Maïtée Labrecque-Saganash a terminé deuxième lors des dernières élections provinciales. (Twitter)

« Le fait d’avoir les pièces d’identité appropriées pour pouvoir prouver qui ils sont est en soi un énorme défi », a déclaré M. Napartuk. Il suggère qu’Élections Québec devrait plutôt envisager de nommer des représentants de chaque communauté qui pourraient être autorisés à se porter officiellement garants des électeurs.

M. Napartuk estime également que les communautés cries et inuit du nord du Québec devraient avoir leur propre circonscription. L’Ungava est la plus grande circonscription du Québec et couvre 855 000 kilomètres carrés.

Réponse d’Élections Québec

CBC a demandé une entrevue avec le directeur général de la province, Pierre Reid, mais Élections Québec a refusé.

La porte-parole Julie St. Arnaud-Drolet a déclaré que l’organisme a mis en place un comité de travail composé de représentants de grandes circonscriptions électorales, dont Ungava, pour « examiner, entre autres, les obstacles au vote dans les communautés autochtones ».

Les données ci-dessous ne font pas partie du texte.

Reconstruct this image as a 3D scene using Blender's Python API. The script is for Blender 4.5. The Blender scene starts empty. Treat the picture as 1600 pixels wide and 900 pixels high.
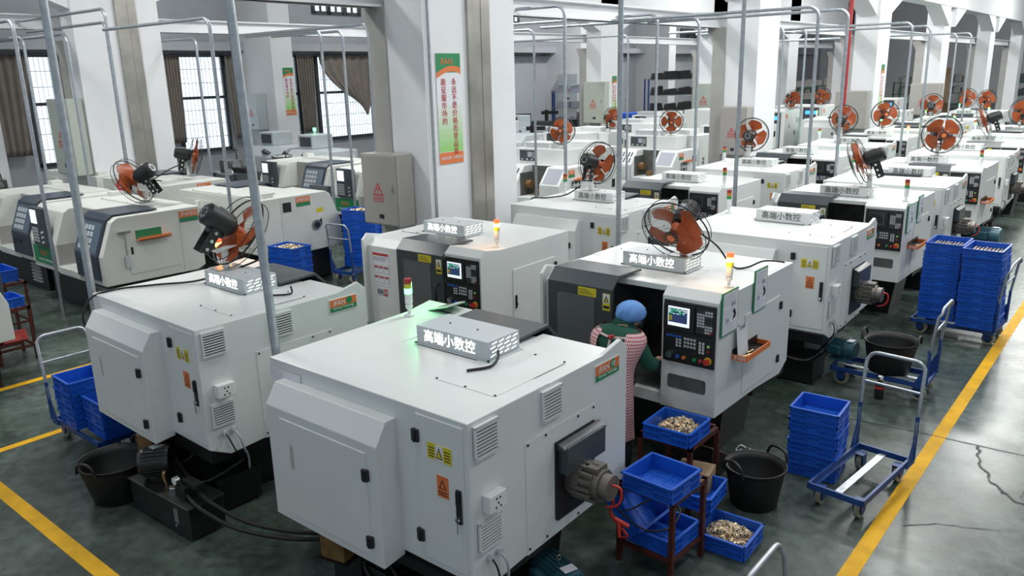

Le caquiste Denis Lamothe (à droite) a été réélu dans la circonscription d’Ungava. (Sylvain Roy Roussel/Radio-Canada)

« Nous sommes toujours en train de faire le bilan de l’élection du 3 octobre. Au cours des prochaines années, nous allons préciser les nouvelles procédures qui seront mises en place pour l’élection générale de 2026 », a déclaré Mme St-Arnaud Drolet, ajoutant qu’Élections Québec ne peut pas mettre en œuvre une réforme électorale de son propre chef, mais peut répondre à une demande du gouvernement provincial.

Le ministre des Affaires autochtones du Québec, Ian Lafrenière, n’a pas répondu aux demandes de commentaires sur l’ouverture du gouvernement à une réforme.